* _Scene script records_
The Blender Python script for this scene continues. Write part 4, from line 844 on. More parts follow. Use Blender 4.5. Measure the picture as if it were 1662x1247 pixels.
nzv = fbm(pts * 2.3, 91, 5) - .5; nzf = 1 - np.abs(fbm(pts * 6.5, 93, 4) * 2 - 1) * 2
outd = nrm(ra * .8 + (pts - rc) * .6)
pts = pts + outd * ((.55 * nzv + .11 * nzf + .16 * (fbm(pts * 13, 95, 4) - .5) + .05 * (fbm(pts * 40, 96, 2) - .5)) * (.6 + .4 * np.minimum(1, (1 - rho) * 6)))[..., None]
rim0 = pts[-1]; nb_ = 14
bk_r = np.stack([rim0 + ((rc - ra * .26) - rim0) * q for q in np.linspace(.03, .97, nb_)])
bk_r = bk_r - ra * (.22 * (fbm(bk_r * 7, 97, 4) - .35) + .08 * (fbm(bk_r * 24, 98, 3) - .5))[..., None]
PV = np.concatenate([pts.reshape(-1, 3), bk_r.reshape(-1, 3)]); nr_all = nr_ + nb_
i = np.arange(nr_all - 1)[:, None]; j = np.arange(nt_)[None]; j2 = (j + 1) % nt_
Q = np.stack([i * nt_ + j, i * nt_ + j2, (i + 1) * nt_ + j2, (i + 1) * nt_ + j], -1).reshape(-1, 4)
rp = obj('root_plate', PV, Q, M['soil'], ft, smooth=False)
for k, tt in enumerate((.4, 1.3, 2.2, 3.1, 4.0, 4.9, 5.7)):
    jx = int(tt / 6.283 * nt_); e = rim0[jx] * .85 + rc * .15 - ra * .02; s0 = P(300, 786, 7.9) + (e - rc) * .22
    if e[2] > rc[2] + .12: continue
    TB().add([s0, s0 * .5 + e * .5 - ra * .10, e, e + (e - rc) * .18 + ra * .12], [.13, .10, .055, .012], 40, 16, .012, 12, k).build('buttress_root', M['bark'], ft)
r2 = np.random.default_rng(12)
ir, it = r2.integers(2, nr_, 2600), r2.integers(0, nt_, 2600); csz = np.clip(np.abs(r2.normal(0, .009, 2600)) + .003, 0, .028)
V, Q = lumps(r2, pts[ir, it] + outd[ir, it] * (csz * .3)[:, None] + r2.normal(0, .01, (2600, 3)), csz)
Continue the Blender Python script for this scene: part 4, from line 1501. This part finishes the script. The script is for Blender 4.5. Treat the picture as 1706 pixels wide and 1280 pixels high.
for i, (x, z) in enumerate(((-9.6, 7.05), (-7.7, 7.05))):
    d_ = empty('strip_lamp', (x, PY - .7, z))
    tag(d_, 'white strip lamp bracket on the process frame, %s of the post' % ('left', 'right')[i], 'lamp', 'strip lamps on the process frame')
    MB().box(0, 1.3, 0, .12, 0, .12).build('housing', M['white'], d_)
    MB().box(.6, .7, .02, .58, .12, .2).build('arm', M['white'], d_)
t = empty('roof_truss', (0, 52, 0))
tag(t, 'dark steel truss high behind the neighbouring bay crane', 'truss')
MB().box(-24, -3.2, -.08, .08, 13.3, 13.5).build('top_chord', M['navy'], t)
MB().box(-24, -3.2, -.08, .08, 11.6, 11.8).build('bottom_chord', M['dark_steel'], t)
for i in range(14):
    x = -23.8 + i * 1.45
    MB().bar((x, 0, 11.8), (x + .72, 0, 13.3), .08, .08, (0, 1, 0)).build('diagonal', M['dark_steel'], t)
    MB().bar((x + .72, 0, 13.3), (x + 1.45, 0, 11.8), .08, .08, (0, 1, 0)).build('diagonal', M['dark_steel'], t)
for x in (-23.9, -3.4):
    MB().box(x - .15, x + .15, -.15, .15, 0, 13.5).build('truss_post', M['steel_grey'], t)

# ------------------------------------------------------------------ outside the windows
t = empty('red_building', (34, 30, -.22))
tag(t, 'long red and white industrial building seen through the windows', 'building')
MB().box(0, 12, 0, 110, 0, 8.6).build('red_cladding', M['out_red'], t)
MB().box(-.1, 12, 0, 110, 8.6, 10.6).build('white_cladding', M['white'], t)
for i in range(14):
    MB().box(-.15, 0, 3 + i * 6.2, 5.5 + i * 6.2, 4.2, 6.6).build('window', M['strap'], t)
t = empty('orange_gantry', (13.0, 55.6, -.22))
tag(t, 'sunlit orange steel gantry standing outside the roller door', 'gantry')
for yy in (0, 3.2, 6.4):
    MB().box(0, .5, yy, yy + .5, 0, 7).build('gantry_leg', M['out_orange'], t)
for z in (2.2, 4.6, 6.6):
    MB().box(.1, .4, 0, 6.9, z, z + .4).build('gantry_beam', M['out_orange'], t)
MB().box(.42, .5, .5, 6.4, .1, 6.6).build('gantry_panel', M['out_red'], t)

* _PROBLEM STATEMENT_
Give back exactly the lines from the beginning of the records through the line containing "V, Q = lumps(r2, pts[ir, it]", and only those.

* _OUTPUT BELOW_
The Blender Python script for this scene continues. Write part 4, from line 844 on. More parts follow. Use Blender 4.5. Measure the picture as if it were 1662x1247 pixels.
nzv = fbm(pts * 2.3, 91, 5) - .5; nzf = 1 - np.abs(fbm(pts * 6.5, 93, 4) * 2 - 1) * 2
outd = nrm(ra * .8 + (pts - rc) * .6)
pts = pts + outd * ((.55 * nzv + .11 * nzf + .16 * (fbm(pts * 13, 95, 4) - .5) + .05 * (fbm(pts * 40, 96, 2) - .5)) * (.6 + .4 * np.minimum(1, (1 - rho) * 6)))[..., None]
rim0 = pts[-1]; nb_ = 14
bk_r = np.stack([rim0 + ((rc - ra * .26) - rim0) * q for q in np.linspace(.03, .97, nb_)])
bk_r = bk_r - ra * (.22 * (fbm(bk_r * 7, 97, 4) - .35) + .08 * (fbm(bk_r * 24, 98, 3) - .5))[..., None]
PV = np.concatenate([pts.reshape(-1, 3), bk_r.reshape(-1, 3)]); nr_all = nr_ + nb_
i = np.arange(nr_all - 1)[:, None]; j = np.arange(nt_)[None]; j2 = (j + 1) % nt_
Q = np.stack([i * nt_ + j, i * nt_ + j2, (i + 1) * nt_ + j2, (i + 1) * nt_ + j], -1).reshape(-1, 4)
rp = obj('root_plate', PV, Q, M['soil'], ft, smooth=False)
for k, tt in enumerate((.4, 1.3, 2.2, 3.1, 4.0, 4.9, 5.7)):
    jx = int(tt / 6.283 * nt_); e = rim0[jx] * .85 + rc * .15 - ra * .02; s0 = P(300, 786, 7.9) + (e - rc) * .22
    if e[2] > rc[2] + .12: continue
    TB().add([s0, s0 * .5 + e * .5 - ra * .10, e, e + (e - rc) * .18 + ra * .12], [.13, .10, .055, .012], 40, 16, .012, 12, k).build('buttress_root', M['bark'], ft)
r2 = np.random.default_rng(12)
ir, it = r2.integers(2, nr_, 2600), r2.integers(0, nt_, 2600); csz = np.clip(np.abs(r2.normal(0, .009, 2600)) + .003, 0, .028)
V, Q = lumps(r2, pts[ir, it] + outd[ir, it] * (csz * .3)[:, None] + r2.normal(0, .01, (2600, 3)), csz)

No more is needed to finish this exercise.